Posted at 2:48 PM, Mar 13, 2018
and last updated 2018-03-14 06:19:43-04

CHARLOTTE COUNTY, Fla. -- A Wisconsin man is facing drug charges after a multiple-agency investigation that started when a Port Charlotte man fatally overdosed in December.

39-year-old Michael Schoenmann of Dodgeville, Wisconsin is accused of Fentanyl possession and was arrested Monday.  Additional charges are expected.

Cali Miller said she and her fiance Wyatt Cox moved to Port Charlotte from Minnesota in September with their 5-year-old daughter Alyana for a fresh start.

She said on December 26th, Cox received a package and immediately took it into the bathroom. "I thought it was kind of weird he took the mail with him," Miller said.

When she questioned him, Cox told her it was nasal spray for mold exposure he got while working.

Shortly after receiving the bottles, he became unresponsive. "I run out into the kitchen and there Wyatt was on the floor," Miller said. "My daughter is standing next to him terrified. "

Despite Miller and her uncle performing CPR, Cox was pronounced dead. "It's on repeat in my head, just trying to make sense of it all, but I don't think I ever will," Miller said. "A matter of two minutes.
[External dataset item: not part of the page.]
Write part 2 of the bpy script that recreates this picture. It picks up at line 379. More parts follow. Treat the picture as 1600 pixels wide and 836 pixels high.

Two minutes. He was there and he wasn't."

Detectives sent the bottles to a lab, which determined they contained a Fentanyl derivative known as Cyclopropyl Fentanyl.

"It's going to be 50-100 times stronger than standard morphine," Steven Hill at Salus Care in Fort Myers said.

The DEA and Postal Inspection Service joined the investigation, which led them to Schoenmann, who was observed mailing several packages that were seized and tested positive for containing liquid fluroroisobutyryl fentanyl.

Agents contacted a person receiving parcels from Schoenmann, who cooperated with authorities and used their dark web account to order Fentanyl from Schoenmann.

This led to a federal search warrant for Shoenmann’s residence, which was served on Thursday.  Inside, investigators seized approximately 180 grams of powder Fentanyl, mailing supplies, a tub in which Schoenmann was diluting the powder Fentanyl and bottling the liquid, and hundreds of nasal spray containers and fraudulent nasal spray labels.

While law enforcement officials were executing the search warrant, an envelope addressed to Schoenmann arrived via the USPS, containing an additional 15 grams of powdered Fentanyl.

Schoenmann was arrested and held without bond. He could face up to 20 years in prison on the Fentanyl possession charge, and more charges are expected.

Miller said she's glad Schoenmann is behind bars, but nothing will bring her fiance back.

"My daughter talks about him all the time. She misses him a lot," she said. "She's got PTSD from watching her dad die in front of her."

Miller and her daughter have since moved back to Minnesota.